Springtown ISD wrapped up an unexpectedly contentious week of back-and-forth Monday when its school board voted to adopt some brand new policies regarding corporal punishment, including allowing opposite-gender paddling to now be administered. 

Yes, you read that right. What prompted this review of policy? The issue cropped up last week when the parents of two female students took issue with how their daughters’ punishments had been administered, including the severity of their wounds.

At Springtown, as at most schools, a paddling has to be requested by the student, and the parent has to give consent. 

That’s what happened in the case of Taylor Santos, as Teresa Woodard of WFAA reported. The fifteen-year-old Springtown High School student had served one day of a two-day in-school suspension (after another student was caught copying her work) when she asked to take her lumps instead of serving out the second day. 

But according to Santos’ mother, Anna Jorgensen, those lumps turned out to be both too severe and contrary to school policy, as they had been delivered by a male vice principal, even though a female staff member was also in the room (district policy also requires there be two adults present).

As Woodard wrote:

Springtown ISD policy states “corporal punishment shall be administered only by an employee who is the same sex as the student.”

“It looked almost like it had been burned and blistered, it was so bad,” Jorgensen said.
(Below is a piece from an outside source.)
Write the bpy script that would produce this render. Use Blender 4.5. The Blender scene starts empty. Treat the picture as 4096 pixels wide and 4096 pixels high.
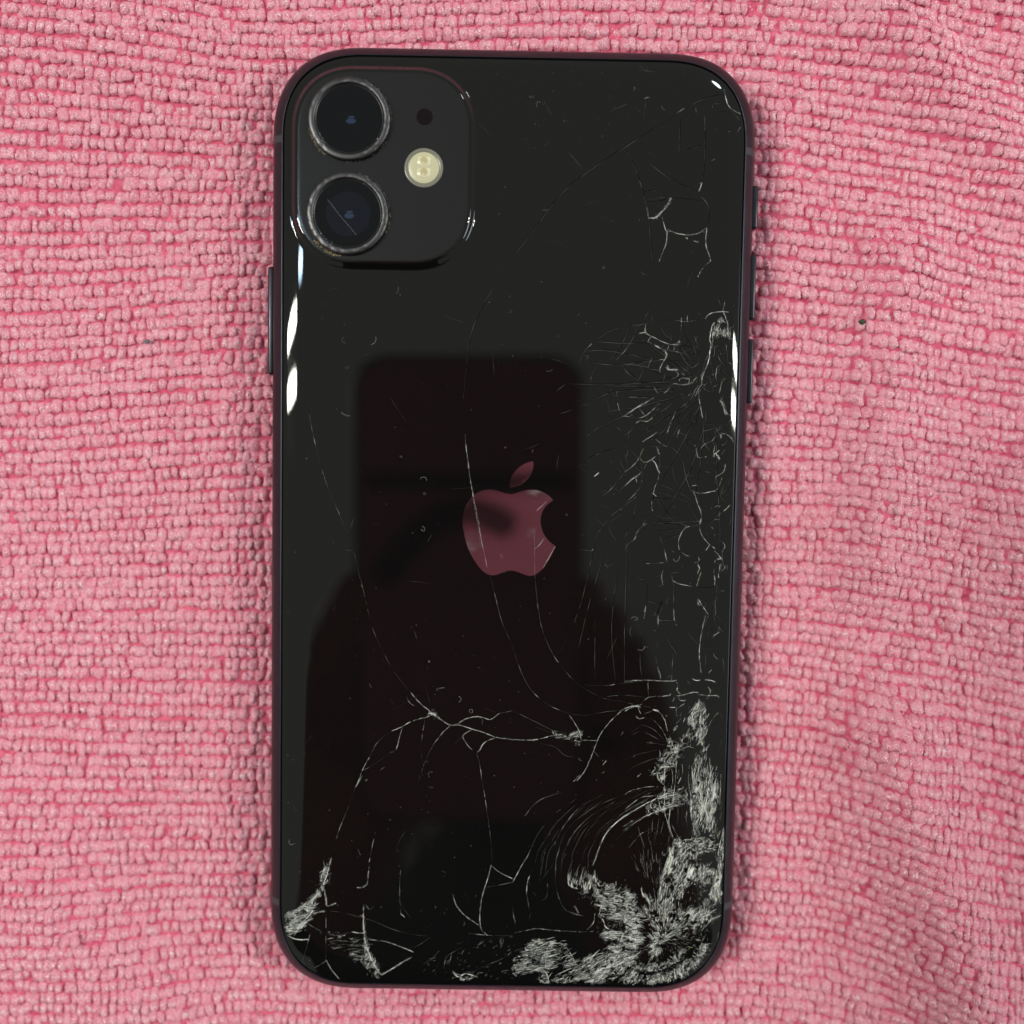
import bpy, bmesh, math, random
import numpy as np
from mathutils import Vector, Euler, Matrix
from mathutils.bvhtree import BVHTree

MM = 0.001
scene = bpy.context.scene
COL = scene.collection
rng = np.random.default_rng(11)
random.seed(5)

# ------------------------------------------------------------------ camera
cam_loc = Vector((-.2262, 12.7655, 169.1737))
cam_rot = Euler((-.0578, -.0040, .0166), 'XYZ')
cd = bpy.data.cameras.new('camera')
cam = bpy.data.objects.new('camera', cd)
COL.objects.link(cam)
cam.location = cam_loc * MM
cam.rotation_euler = cam_rot
cd.sensor_width = 36
cd.sensor_fit = 'HORIZONTAL'
cd.angle = math.radians(53)
cd.clip_start = 0.004
cd.clip_end = 20
cd.dof.use_dof = True                      # a phone lens this close: the glass is sharp, what it mirrors is soft
cd.dof.focus_distance = 0.1612
cd.dof.aperture_fstop = 7.5
scene.camera = cam

# ------------------------------------------------------------------ light
world = bpy.data.worlds.new('World')
scene.world = world
world.use_nodes = True
bg = world.node_tree.nodes['Background']
bg.inputs[0].default_value = (0.97, 1.0, 0.93, 1)      # dim, pale ceiling and walls all round
bg.inputs[1].default_value = 0.34

def area_lamp(name, loc, sx, sy, power, color, target=(0, 0, 0)):
    d = bpy.data.lights.new(name, 'AREA')
    d.shape = 'ELLIPSE'
    d.size, d.size_y, d.energy, d.color = sx, sy, power, color
    o = bpy.data.objects.new(name, d)
    COL.objects.link(o)
    o.location = loc
    v = Vector(target) - Vector(loc)
    o.rotation_euler = v.to_track_quat('-Z', 'Y').to_euler() if sx == sy else (0, 0, 0)
    return o

TUBE = (1.0, 0.98, 0.88)
for x, ln_ in ((-1.62, 1.2), (2.55, 1.2)):
    for y in (0.165, 0.325):
        area_lamp('ceiling_tube', (x, y, 2.0), ln_, 0.040, 28, TUBE)
area_lamp('skylight', (1.0, 1.5, 1.5), 0.18, 0.18, 5, (0.80, 0.90, 1.0))
wl = area_lamp('window_light', (3.0, -0.2, 1.1), 0.8, 1.7, 22, (0.84, 0.92, 1.0))
wl.rotation_euler = (0, math.radians(75), 0)
area_lamp('cool_lamp', (-0.82, 0.42, 2.0), 0.26, 0.055, 2.4, (0.55, 0.78, 1.0))

scene.view_settings.view_transform = 'Standard'
scene.view_settings.look = 'None'
scene.view_settings.exposure = 0.0
scene.view_settings.gamma = 1.0
scene.render.engine = 'CYCLES'
scene.cycles.max_bounces = 8
scene.cycles.diffuse_bounces = 5

# ------------------------------------------------------------------ helpers
def link_mesh(name, verts, faces, mat, parent=None, smooth=True):
    me = bpy.data.meshes.new(name)
    me.from_pydata([tuple(v) for v in verts], [], faces)
    me.update()
    if smooth:
        me.polygons.foreach_set('use_smooth', [True] * len(me.polygons))
    me.materials.append(mat)
    o = bpy.data.objects.new(name, me)
    COL.objects.link(o)
    if parent is not None:
        o.parent = parent
    return o

def np_mesh(name, verts, quads, mat, parent=None, smooth=True, tri=False):
    """fast mesh from numpy arrays of vertices (metres) and equal-sized faces"""
    k = quads.shape[1]
    me = bpy.data.meshes.new(name)
    me.vertices.add(len(verts))
    me.vertices.foreach_set('co', np.ascontiguousarray(verts, dtype=np.float32).ravel())
    n = len(quads)
    me.loops.add(n * k)
    me.loops.foreach_set('vertex_index', np.ascontiguousarray(quads, dtype=np.int32).ravel())
    me.polygons.add(n)
    me.polygons.foreach_set('loop_start', np.arange(0, n * k, k, dtype=np.int32))
    me.polygons.foreach_set('loop_total', np.full(n, k, dtype=np.int32))
    if smooth:
        me.polygons.foreach_set('use_smooth', np.ones(n, dtype=bool))
    me.update(calc_edges=True)
    me.validate()
    me.materials.append(mat)
    o = bpy.data.objects.new(name, me)
    COL.objects.link(o)
    if parent is not None:
        o.parent = parent
    return o

def empty(name, loc=(0, 0, 0)):
    o = bpy.data.objects.new(name, None)
    COL.objects.link(o)
    o.location = loc
    o.empty_display_size = 0.01
    return o

def tag(o, label=None, cat=None, group=None, kind=None):
    if label: o['label'] = label
    if cat: o['category'] = cat
    if group: o['group'] = group
    if kind: o['kind'] = kind
    return o

def material(name, base, rough=0.5, metal=0.0, ior=1.5, spec=0.5):
    m = bpy.data.materials.new(name)
    m.use_nodes = True
    b = m.node_tree.nodes['Principled BSDF']
    b.inputs['Base Color'].default_value = (*base, 1)
    b.inputs['Roughness'].default_value = rough
    b.inputs['Metallic'].default_value = metal
    b.inputs['IOR'].default_value = ior
    b.inputs['Specular IOR Level'].default_value = spec
    return m

def nodes(m):
    return m.node_tree.nodes, m.node_tree.links, m.node_tree.nodes['Principled BSDF']

def add_noise(m, scale, detail=3.0, rough=0.6):
    N, Lk, b = nodes(m)
    tc = N.new('ShaderNodeTexCoord')
    t = N.new('ShaderNodeTexNoise')
    t.inputs['Scale'].default_value = scale
    t.inputs['Detail'].default_value = detail
    t.inputs['Roughness'].default_value = rough
    Lk.new(tc.outputs['Object'], t.inputs['Vector'])
    return t

def add_bump(m, tex, strength, dist):
    N, Lk, b = nodes(m)
    bp = N.new('ShaderNodeBump')
    bp.inputs['Strength'].default_value = strength
    bp.inputs['Distance'].default_value = dist
    Lk.new(tex.outputs['Fac'], bp.inputs['Height'])
    Lk.new(bp.outputs['Normal'], b.inputs['Normal'])

def ramp(m, tex, stops, target='Base Color'):
    N, Lk, b = nodes(m)
    r = N.new('ShaderNodeValToRGB')
    e = r.color_ramp.elements
    while len(e) < len(stops):
        e.new(0.5)
    for el, (p, c) in zip(e, stops):
        el.position = p
        el.color = (*c, 1) if len(c) == 3 else c
    Lk.new(tex.outputs['Fac'], r.inputs['Fac'])
    Lk.new(r.outputs['Color'], b.inputs[target])
    return r

# ------------------------------------------------------------------ materials
M = {}
m = M['loops'] = material('terry_loops', (0.86, 0.36, 0.43), 1.0, spec=0.0)
nodes(m)[2].inputs['Subsurface Weight'].default_value = 0.0
nodes(m)[2].inputs['Subsurface Radius'].default_value = (1.0, 0.22, 0.30)
nodes(m)[2].inputs['Subsurface Scale'].default_value = 0.0007
t = add_noise(m, 2300, 5, 0.72)
r1 = ramp(m, t, [(0.36, (0.84, 0.20, 0.31)), (0.51, (0.90, 0.34, 0.445)), (0.66, (0.95, 0.58, 0.66))])
add_bump(m, t, 1.0, 0.0004)
N, Lk, b = nodes(m)
t2 = add_noise(m, 330, 2, 0.6)             # whole loops are paler or deeper dyed than their neighbours
r2 = ramp(m, t2, [(0.36, (0.86, 0.26, 0.37)), (0.64, (0.95, 0.58, 0.66))])
mx = N.new('ShaderNodeMix'); mx.data_type = 'RGBA'; mx.inputs['Factor'].default_value = 0.28
Lk.new(r1.outputs['Color'], mx.inputs['A']); Lk.new(r2.outputs['Color'], mx.inputs['B'])
Lk.new(mx.outputs['Result'], b.inputs['Base Color'])
nodes(m)[2].inputs['Sheen Weight'].default_value = 0.0
nodes(m)[2].inputs['Sheen Roughness'].default_value = 0.5
nodes(m)[2].inputs['Sheen Tint'].default_value = (1, 0.85, 0.87, 1)
M['fuzz'] = material('terry_fibre_ends', (0.97, 0.78, 0.83), 0.9, spec=0.0)  # paler than the loops: the brightness of lit tips put into the colour
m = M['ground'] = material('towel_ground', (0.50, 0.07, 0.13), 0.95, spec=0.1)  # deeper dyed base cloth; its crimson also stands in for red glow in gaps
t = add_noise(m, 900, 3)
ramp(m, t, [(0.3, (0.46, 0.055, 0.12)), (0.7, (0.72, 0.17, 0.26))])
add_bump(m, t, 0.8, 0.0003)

m = M['frame'] = material('anodised_aluminium', (0.046, 0.046, 0.055), 0.36, 1.0)
t = add_noise(m, 420, 6, 0.7)
ramp(m, t, [(0.35, (0.30,) * 3), (0.75, (0.46,) * 3)], 'Roughness')
M['seal'] = material('black_seal', (0.006, 0.006, 0.007), 0.5, spec=0.2)
m = M['glass'] = material('black_back_glass', (0.0035, 0.0035, 0.0035), 0.012)
t = add_noise(m, 34, 9, 0.72)              # greasy handling: clear patches and smeared ones
ramp(m, t, [(0.42, (0.015,) * 3), (0.78, (0.065,) * 3)], 'Roughness')
m = M['plate'] = material('matte_camera_plate', (0.008, 0.008, 0.0085), 0.20)
M['ring'] = material('lens_ring_metal', (0.095, 0.093, 0.096), 0.42, 1.0)
M['ring_dark'] = material('lens_barrel_black', (0.008, 0.008, 0.009), 0.35)
M['lens'] = material('lens_black_glass', (0.003, 0.0033, 0.0045), 0.05, spec=0.30)
M['lens_blue'] = material('lens_coating_blue', (0.005, 0.006, 0.011), 0.15, 0.0, 1.5, 0.28)
M['glint_blue'] = material('lens_painted_glint', (0.012, 0.024, 0.055), 0.3, 0.0, 1.5, 0.3)  # blue lens reflection painted as a base colour
M['mic'] = material('microphone_mesh', (0.005, 0.002, 0.003), 0.7, spec=0.1)
M['flash'] = material('flash_phosphor', (0.50, 0.47, 0.31), 0.35)
M['chip'] = material('flash_emitter', (0.44, 0.38, 0.21), 0.4)
M['chip_lit'] = material('flash_reflector', (0.62, 0.59, 0.40), 0.3)
M['flash_rim'] = material('flash_rim', (0.17, 0.165, 0.13), 0.3)
m = M['emblem'] = material('emblem_mirror', (0.84, 0.79, 0.81), 0.05, 1.0)
t = add_noise(m, 160, 4, 0.6)
ramp(m, t, [(0.50, (0.035,) * 3), (0.74, (0.30,) * 3)], 'Roughness')
m = M['white'] = material('crushed_glass', (0.90, 0.92, 0.88), 0.3)
m = M['grey'] = material('cracked_glass_edge', (0.20, 0.21, 0.19), 0.35)
M['black'] = material('crack_painted_shade', (0.0025, 0.0025, 0.0025), 0.6, spec=0.05)  # black strips painting the shaded side of crack edges
M['yellow'] = material('crack_painted_glint', (0.75, 0.68, 0.34), 0.3)  # yellowish glint on crack edges, put into the base colour
M['chipglass'] = material('glass_flake', (0.16, 0.17, 0.16), 0.12)
m = M['frost'] = material('frosted_glass_powder', (0.66, 0.69, 0.66), 0.5)
t = add_noise(m, 5200, 5, 0.75)
N, Lk, b = nodes(m)
r = N.new('ShaderNodeMapRange')
r.inputs['From Min'].default_value = 0.36; r.inputs['From Max'].default_value = 0.74
r.inputs['To Min'].default_value = 0.0; r.inputs['To Max'].default_value = 0.36
Lk.new(t.outputs['Fac'], r.inputs['Value']); Lk.new(r.outputs['Result'], b.inputs['Alpha'])
M['dust'] = material('lint', (0.55, 0.55, 0.52), 0.9)
M['grime'] = material('grime', (0.33, 0.25, 0.13), 0.8)
M['antenna'] = material('antenna_plastic', (0.03, 0.03, 0.035), 0.5)
M['second_back'] = material('second_phone_back', (0.185, 0.115, 0.13), 0.35)
M['second_dark'] = material('second_phone_dark', (0.012, 0.012, 0.013), 0.4)
M['shirt'] = material('dark_shirt', (0.02, 0.02, 0.022), 0.9, spec=0.1)
M['skin'] = material('skin', (0.16, 0.10, 0.08), 0.6)

# ------------------------------------------------------------------ outline of the phone
W, H, RC, NEXP = 37.85, 75.45, 14.6, 2.42
def outline(inset, ncorner=26, w=W, h=H, r=RC, n=NEXP, k=0.85, cx=0.0, cy=0.0):
    w -= inset; h -= inset; r = max(r - inset * k, 0.5)
    out = []
    for (sx, sy, flip) in ((1, 1, False), (-1, 1, True), (-1, -1, False), (1, -1, True)):
        pts = []
        for i in range(ncorner + 1):
            a = (math.pi / 2) * i / ncorner
            u = math.cos(a) ** (2 / n) if i < ncorner else 0.0
            v = math.sin(a) ** (2 / n)
            pts.append((cx + sx * (w - r + r * u), cy + sy * (h - r + r * v)))
        if flip: pts.reverse()
        out += pts
    return out

def loft(rings, close_top=None, close_bottom=False):
    """rings: list of (points2d, z) with equal counts -> verts (m), faces"""
    verts, faces = [], []
    n = len(rings[0][0])
    for pts, z in rings:
        for i, p in enumerate(pts):
            zz = z[i] if isinstance(z, (list, tuple)) else z
            verts.append((p[0] * MM, p[1] * MM, zz * MM))
    for r in range(len(rings) - 1):
        for i in range(n):
            j = (i + 1) % n
            faces.append((r * n + i, r * n + j, (r + 1) * n + j, (r + 1) * n + i))
    if close_top:
        faces.append(tuple((len(rings) - 1) * n + i for i in range(n)))
    if close_bottom:
        faces.append(tuple(reversed(range(n))))
    return verts, faces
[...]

“It was bright red,” Taylor said. “I still have welts on me today,” she added, 48 hours after the paddling.

Jorgensen has photos which prove how red her daughter’s bottom was.

The day after the paddling, she called the vice principal.

“He told me this was normal for her bottom to look like this after receiving swats, and that he was not aware of the school policy that females swat females,” Jorgensen said. “But he used too much force…”

“I don’t believe a man intentionally meant to do that to her, but it still happens, because men are too big and strong to be hitting 96-pound girls.”

Another Springtown mother, Cathi Watt, came forward with a similar story about her daughter Jada.

But the intent of Monday’s school board meeting was not to make sure that the policy did not get violated in the future. Instead, Springtown ISD superintendent Michael Kelley wished to do away with the same-gender rule.

And that’s what happened, by a unanimous vote. However, the policy did get tightened up and clarified. As Bill Miller of the Fort Worth Star-Telegram wrote:

The school board changed district policy Monday night to allow opposite-sex employees to administer corporal punishment to students, but only with written permission from parents.

Also during the meeting, which included emotional addresses from some parents, the board made it policy that a same-gender school official must witness the punishment and that parents can request only one paddling per semester…

Superintendent Michael Kelley asked the board to consider changing the policy because not all schools have enough female administrators to perform the task. He acknowledged, however, that the two recent paddlings were contrary to the policy in place at that time, and for that he apologized to the girls and their families.

While Jim Douglas of WFAA noted that “a tearful Anna Jorgensen” apologized “for putting Springtown in that spot,” Miller reported that the other parent, Cathi Watt, was less forgiving:

“I gave consent for my daughter to get a swat, but I didn’t give consent for him to bruise my daughter,” Watt said. “I don’t think a female will raise a bruise because she doesn’t have the strength of a male. I think this sends a message to boys that it’s OK to hit a girl and it’s OK to bruise a girl. That’s not right.”

Miller’s story also noted that most major school districts in the Fort Worth area, including Arlington, Keller, Mansfield and Fort Worth, do not allow corporal punishment.

In a 2011 article on the practice, Melody McDonald of the Star-Telegram reported that only forty of the state’s 1,033 school districts had banned it. Today, Jimmy Dunne of the Houston-based organization People Opposed to Paddling Students estimated that 75 percent of schools in Texas still do. 

“Hitting schoolchildren with boards would be a felony assault charge if done anywhere except at the school,” Dunne told Miller in an email.